■ RAW RECORDS ■
Begin
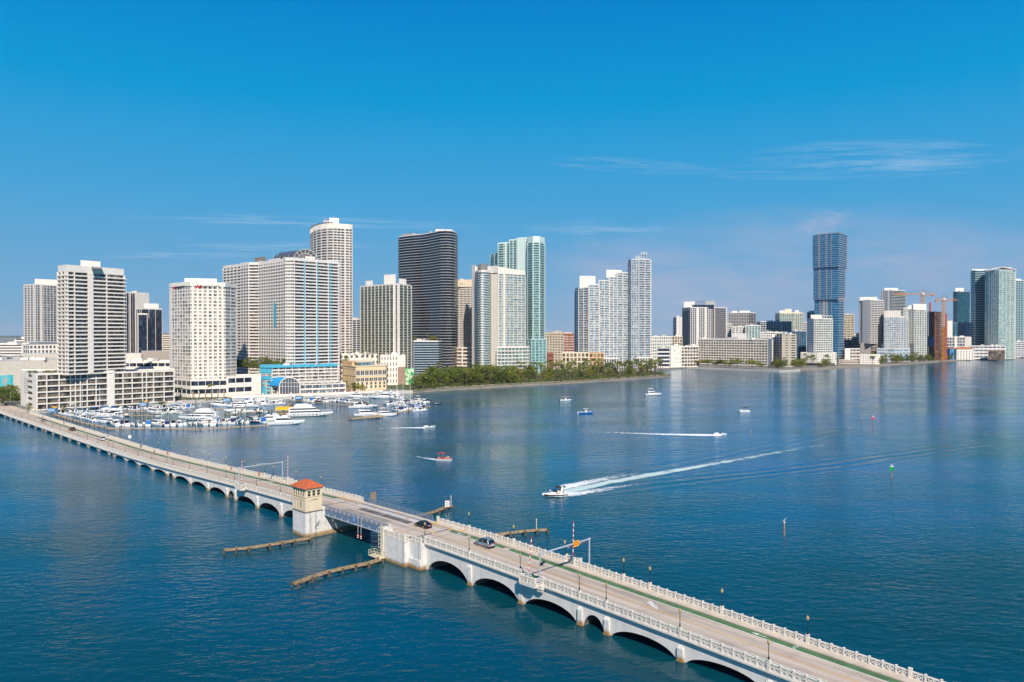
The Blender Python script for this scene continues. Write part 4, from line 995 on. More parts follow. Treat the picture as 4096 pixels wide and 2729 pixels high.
def tower(F, name, label, pts, base, top, nf, edges, wallm, glassm, depth=22, parent=None, ref=0, th=.32, railm=None, parapet=1.2, cat='building', slabm=None, group=None, roofm=None, slabs=True, first=0, z0abs=None):
    """tower with one glazing band and one balcony slab to a storey, piers and blank walls in the wall mesh.
    base: height of foot (m), top: crop row of the roof edge measured at corner ref"""
    poly = front_poly(F, pts, depth); nE = len(poly)
    Y = pts[ref][1]; z1 = ZT(F(0, top)[1], Y); z0 = base
    fh = (z1 - z0) / nf
    E = list(edges) + [edges[-1] if k < 1 else Eg(.03, None) for k in range(nE - len(edges))]
    if len(edges) < len(pts) - 1: E = [edges[min(i, len(edges) - 1)] for i in range(len(pts) - 1)] + [edges[-1], Eg(.03, None), edges[0]]
    else: E = list(edges[:len(pts) - 1]) + [edges[-1], Eg(.03, None), edges[0]]
    t = parent if parent is not None else thing(name, label, cat, (sum(p[0] for p in poly) / nE, sum(p[1] for p in poly) / nE, 0), group=group)
    ox, oy, _ = wloc(t)
    slabm = slabm or wallm; railm = railm or {}
    # glazing bands and balconies share one mesh per tower
    mb = MB(); mb.prism([(x, y) for x, y in poly], 0, fh, 0, top=False); gm = mb.mesh('window_band', glassm, (ox, oy, 0))
    for i in range(nf):
        o = bpy.data.objects.new('window_band', gm); C.objects.link(o); o.parent = t; o.location = (0, 0, z0 + i * fh)
    out = offset(poly, [max(.03, e['ov']) for e in E])
    if slabs:
        mb = MB(); mb.prism(out, -th, 0, 0, True, True)
        inn = offset(poly, [max(.0, e['ov'] - .12) for e in E])
        for i, e in enumerate(E):
            if not e['rail']: continue
            j = (i + 1) % nE; a, b, c, d = out[i], out[j], inn[j], inn[i]; h = e['rh']
            m = 0 if e['rail'] == 'w' else 1
            mb.face([(a[0], a[1], 0), (b[0], b[1], 0), (b[0], b[1], h), (a[0], a[1], h)], m); mb.face([(d[0], d[1], 0), (d[0], d[1], h), (c[0], c[1], h), (c[0], c[1], 0)], m)
            mb.face([(a[0], a[1], h), (b[0], b[1], h), (c[0], c[1], h), (d[0], d[1], h)], m)
        bm_ = mb.mesh('balcony', [slabm, railm.get('g') or slabm], (ox, oy, 0))
        for i in range(first, nf):
            o = bpy.data.objects.new('balcony', bm_); C.objects.link(o); o.parent = t; o.location = (0, 0, z0 + i * fh + .004)
    mb = MB(); any_ = False; bb = MB(); anyb = False
    for i, e in enumerate(E):
        a, b = poly[i], poly[(i + 1) % nE]; l = math.hypot(b[0] - a[0], b[1] - a[1])
        if l < .5: continue
        fins = e['fins']; fd = e['fd'] if e['fd'] is not None else max(.12, e['ov'] + .03)
        ps = [k / fins for k in range(fins + 1)] if isinstance(fins, int) and fins > 0 else (fins if not isinstance(fins, int) else [])
        w = e['fw'] / l / 2
        for p in ps:
            f0, f1 = max(0.0, p - w), min(1.0, p + w)
            edge_box(mb, a, b, f0, f1, -.4, fd, z0 - .02, z1 - .03); any_ = True
        for f0, f1 in e['solid']:
            edge_box(mb, a, b, f0, f1, -.6, max(fd, e['ov']) + .09, z0 - .02, z1 + .02); any_ = True
        for p in e['blue']:
            edge_box(bb, a, b, p - .35 / l, p + .35 / l, -.4, max(fd, e['ov']) + .12, z0, z1); anyb = True
    if any_: mb.build('wall', wallm, t)
    if anyb: bb.build('colour_strip', STRIPM, t)
    # roof plate and parapet
    mb = MB(); pout = offset(poly, [max(.05, e['ov'] * .5) + .05 for e in E]); mb.prism(pout, z1 - .3, z1 + .05, 0, True, True, 1)
    if parapet:
        pin = offset(poly, [max(.05, e['ov'] * .5) - .3 for e in E])
        for i in range(nE):
            j = (i + 1) % nE; a, b, c, d = pout[i], pout[j], pin[j], pin[i]; h0, h1 = z1 + .05, z1 + parapet
            mb.face([(a[0], a[1], h0), (b[0], b[1], h0), (b[0], b[1], h1), (a[0], a[1], h1)]); mb.face([(d[0], d[1], h0), (d[0], d[1], h1), (c[0], c[1], h1), (c[0], c[1], h0)]); mb.face([(a[0], a[1], h1), (b[0], b[1], h1), (c[0], c[1], h1), (d[0], d[1], h1)])
    mb.build('roof', [roofm or wallm, ROOFM], t)
    if parent is None and depth >= 18: clutter(t, poly, z1, 4, int(z1 * 7 + poly[0][0]))
    return t, poly, z0, z1, fh
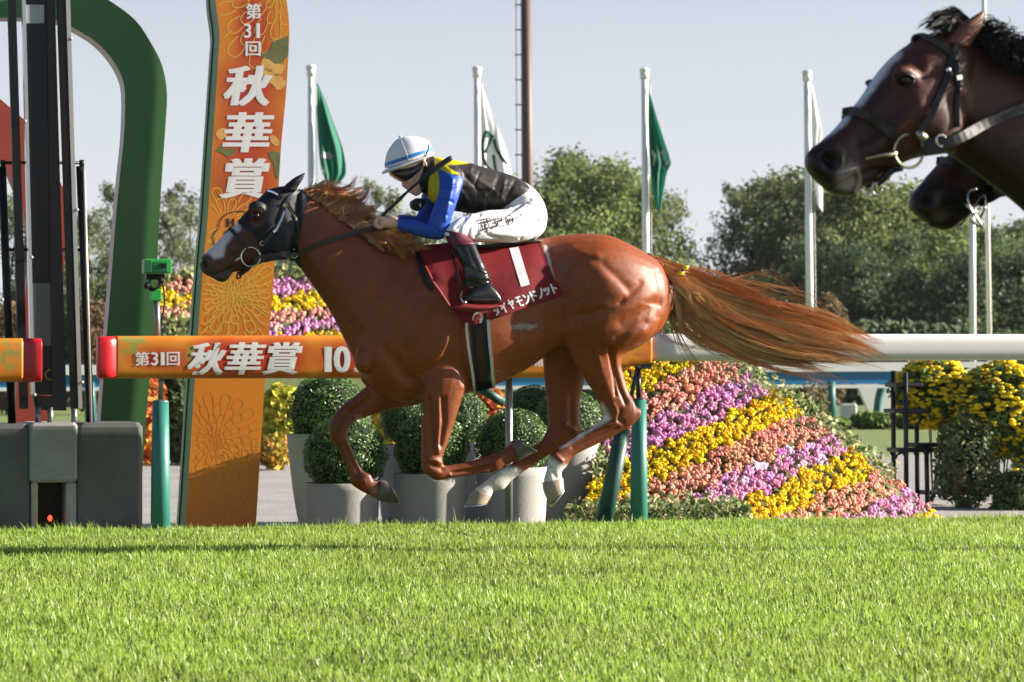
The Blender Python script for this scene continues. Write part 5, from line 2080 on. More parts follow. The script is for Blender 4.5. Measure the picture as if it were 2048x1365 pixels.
skin = horse_skin(HEAD, LIP, NECK, TORSO, LEGS, HP, .0073, horse1_extra)
S1 = [
    # hindquarter
    ([(1183, 519), (1203, 525), (1222, 545), (1250, 571), (1257, 580)], 8.6, -0.0069, 'n'),
    ([(1175, 530), (1200, 545), (1225, 570), (1238, 588)], 18.6, 0.0062, 'n'),
    ([(1280, 567), (1264, 586), (1242, 604), (1218, 616), (1187, 626), (1145, 634)], 6.8, -0.0077, 'n'),
    ([(1246, 601), (1240, 606)], 5.4, -0.0053, 'n'),
    ([(1304, 586), (1268, 608), (1228, 628), (1196, 640)], 13.6, 0.0077, 'n'),
    ([(1313, 610), (1294, 622), (1268, 636), (1246, 648)], 13.6, -0.0139, 'n'),
    ([(1292, 645), (1258, 660), (1234, 676)], 6.8, -0.0069, 'n'),
    ([(1285, 664), (1250, 682), (1232, 690)], 11.1, 0.0077, 'n'),
    ([(1314, 545), (1321, 578), (1322, 608), (1316, 634)], 4.9, -0.0069, 'n'),
    ([(1163, 525), (1140, 549), (1127, 577), (1121, 610), (1121, 640)], 12.4, -0.0153, 'n'),
    ([(1100, 510), (1120, 528), (1126, 548)], 19.9, -0.0139, 'n'),
    ([(1150, 500), (1175, 512), (1195, 514)], 9.9, 0.0053, 'n'),
    ([(1162, 540), (1172, 572)], 14.9, 0.0062, 'n'),
    ([(1160, 566), (1152, 596), (1150, 620)], 11.1, -0.0069, 'n'),
    ([(1160, 640), (1164, 655), (1173, 670)], 3.8, -0.0053, 'n'),
    ([(1150, 640), (1158, 664)], 8.6, 0.0046, 'n'),
    ([(1176, 668), (1180, 700), (1192, 740)], 7.5, -0.0062, 'n'),
    ([(1200, 660), (1208, 700)], 14.9, 0.0046, 'n'),
    ([(1222, 700), (1230, 740), (1240, 780), (1252, 806)], 4.9, -0.0122, 'n'),
    ([(1200, 720), (1210, 760), (1222, 796)], 8.6, 0.0062, 'n'),
    ([(1240, 822), (1236, 838), (1246, 846)], 4.3, -0.0069, 'n'),
    ([(1226, 808), (1236, 826), (1232, 838)], 4.3, 0.0062, 'n'),
    ([(1212, 812), (1218, 834)], 4.3, 0.0039, 'n'),
    ([(1145, 895), (1190, 876), (1235, 856)], 3.5, -0.0062, 'n'),
    ([(1118, 850), (1122, 800), (1124, 750)], 5.4, -0.0108, 'f'),
    ([(1130, 850), (1118, 872), (1106, 886)], 4.3, 0.0077, 'f'),
    ([(1035, 938), (1070, 914)], 3.5, -0.0062, 'f'),
    ([(1142, 790), (1143, 845)], 5.4, -0.0092, 'f'),
    # barrel and girth
    ([(985, 660), (1030, 690), (1075, 690)], 27.5, 0.0037, 'n'),
    ([(1090, 640), (1085, 680), (1095, 710)], 17.5, -0.0087, 'n'),
    # shoulder
    ([(842, 520), (800, 590), (762, 660), (735, 715)], 12.5, -0.0119, 'n'),
    ([(880, 560), (852, 620), (815, 680)], 13.8, 0.0089, 'n'),
    ([(905, 680), (890, 720), (850, 745), (812, 760)], 12.5, -0.0119, 'n'),
    ([(880, 690), (868, 720)], 25.0, 0.0149, 'n'),
    ([(928, 660), (925, 720), (930, 765)], 11.2, -0.0134, 'n'),
    ([(770, 700), (800, 740), (838, 770)], 12.5, -0.0104, 'n'),
    ([(745, 700), (772, 742), (800, 775)], 17.5, 0.0104, 'n'),
    ([(812, 790), (836, 800), (842, 830)], 6.6, -0.0119, 'n'),
    # neck
    ([(605, 520), (640, 560), (680, 612), (715, 670)], 11.2, -0.0087, 'n'),
    ([(630, 540), (672, 590), (712, 640)], 16.2, 0.0062, 'n'),
    ([(640, 450), (690, 500), (745, 560), (780, 610)], 25.0, -0.0062, 'n'),
    ([(625, 410), (680, 455), (740, 490), (800, 515)], 15.0, 0.0050, 'n'),
    # forelegs
    ([(860, 800), (866, 850), (868, 900)], 5.0, -0.0159, 'n'),
    ([(885, 800), (888, 845), (880, 890)], 5.5, -0.0128, 'n'),
    ([(905, 946), (950, 940), (985, 932)], 3.5, -0.0095, 'n'),
    ([(866, 932), (884, 938)], 5.0, -0.0111, 'n'),
    ([(740, 795), (705, 822), (680, 850)], 5.5, -0.0128, 'f'),
    ([(688, 890), (702, 920), (718, 950)], 3.5, -0.0095, 'f'),
    ([(1218, 700), (1226, 740), (1232, 790)], 3.5, -0.0108, 'n'),
    ([(1176, 765), (1196, 800), (1212, 822)], 4, 0.0081, 'n'),
    ([(1158, 872), (1200, 856), (1232, 846)], 3, 0.0068, 'n'),
    ([(1112, 912), (1124, 922)], 4, 0.0081, 'n'),
    ([(1104, 940), (1112, 955)], 4, -0.0054, 'n'),
    ([(848, 820), (850, 870), (850, 912)], 4, 0.0081, 'n'),
    ([(878, 800), (878, 850), (876, 905)], 4, 0.0095, 'n'),
    ([(852, 922), (868, 920), (880, 925)], 4, 0.0081, 'n'),
    ([(900, 952), (945, 946), (975, 942)], 3, 0.0068, 'n'),
    ([(985, 930), (1000, 918)], 4, 0.0081, 'n'),
    ([(1100, 800), (1104, 850)], 5, 0.0095, 'f'),
    ([(1130, 850), (1150, 862)], 5, 0.0081, 'f'),
    ([(720, 800), (690, 822)], 6, 0.0095, 'f'),
    ([(668, 850), (680, 862)], 5, 0.0081, 'f'),
    ([(715, 955), (728, 965)], 4, 0.0081, 'f'),
    ([(930, 715), (985, 738), (1045, 740), (1075, 720)], 2.6, .0035, 'n'),
    ([(1000, 738), (1020, 752)], 2.4, .003, 'n'),
    ([(1190, 690), (1202, 735), (1198, 775)], 2.6, .0035, 'n'),
    ([(800, 700), (822, 740), (850, 770), (870, 830)], 2.8, .0035, 'n'),
    ([(700, 660), (735, 700), (760, 745)], 2.8, .003, 'n'),
    ([(1130, 700), (1150, 745), (1175, 775)], 2.6, .003, 'n'),
    # head
    ([(520, 455), (490, 490), (470, 512)], 8, -.010, None),
    ([(545, 452), (505, 486), (470, 505)], 6, .007, None),
    ([(513, 431)], 8, -.010, None) if False else ([(512, 431), (514, 433)], 9, -.012, None),
    ([(402, 521), (408, 526), (411, 533)], 4.0, -.022, None),
    ([(420, 553), (440, 547), (462, 538), (478, 531)], 2.6, -.007, None),
    ([(572, 470), (574, 500), (566, 514)], 7, .006, None),
]
sculpt(skin, HP, S1)
co = get_co(skin)
u, v = px(co)
yy = co @ HP.n - HP.c0
n_ = len(co)
jit = noise2(u, v, 6) * 2.0
C = np.tile(CH, (n_, 1))


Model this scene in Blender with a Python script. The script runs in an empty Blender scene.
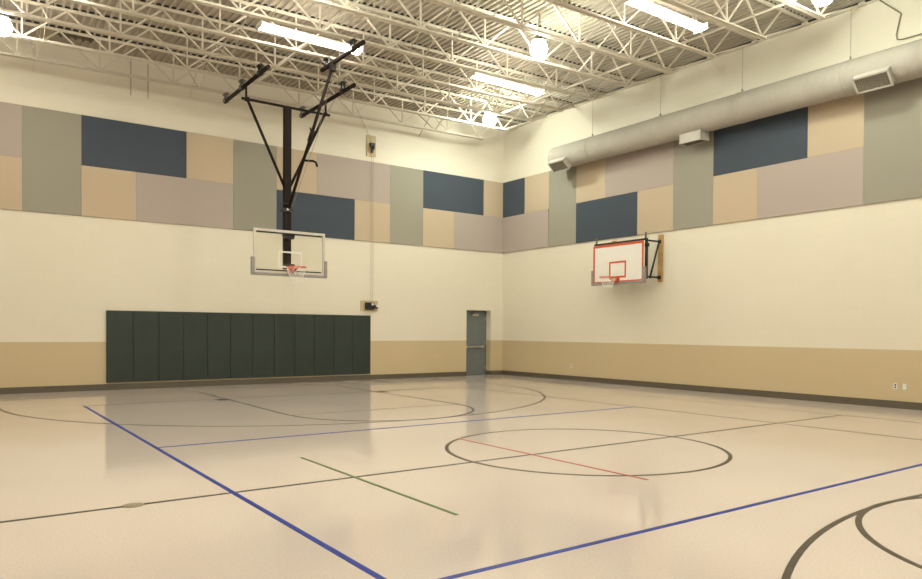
End
■ WRITTEN TASK ■
Search the entries for the word "with" and pick out every line that holds it.

■ ANSWER BELOW ■
    """tower with one glazing band and one balcony slab to a storey, piers and blank walls in the wall mesh.
Model this scene in Blender with a Python script. The script runs in an empty Blender scene.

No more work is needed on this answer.